DevOps as a progressive and conservative field

DevOps as a progressive and conservative field

On one hand, DevOps as a term is still fairly young compared to many other things in IT, while on the other hand it is built on technologies that have been around for many years. And that makes it a doubly interesting direction for personal growth.

*️⃣Let's take software development for comparison, or rather one of its quite popular parts — frontend. It seems like getting into it isn't all that hard or time-consuming, but there's a catch. Yes, to work at a given moment in time and on a particular project you need to know the basics of the language and the specifics of the framework.

That's much easier than DevOps, where you need to understand many things.

However, it later turns out that the code you wrote behaves differently than planned on certain devices, browsers, users (fill in your own). And later, on a neighboring project, you find out they use a different framework and you have to learn it. And a year or two later yet another trendy framework comes out and life forces you to learn it too. Mobile development, by the way, hasn't gone far in this respect either.

In DevOps it's different: the number of tools you need to know isn't that small, but it is quite finite, and the most popular ones can be counted on the fingers of one hand. On top of that, fundamental knowledge is always valued: Linux, networking, containers, IaC, CI/CD.
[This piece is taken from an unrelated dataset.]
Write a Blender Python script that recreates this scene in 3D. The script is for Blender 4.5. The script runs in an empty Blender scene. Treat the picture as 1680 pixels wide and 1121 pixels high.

I regularly get questions like:

❔"Are you sure that the things I learn will still be relevant in a year or two?" My answer is simple and clear: absolutely.

My courses contain no fleeting, just-emerged technologies, only time-tested things that have been with us for 10 years or more. And of course, those are exactly the ones that show up most often in job requirements.

🙂 That said, this doesn't mean everything stands still and never changes for years; changes do happen, this is inevitable and wonderful. We simply watch them and apply the best approaches in our work.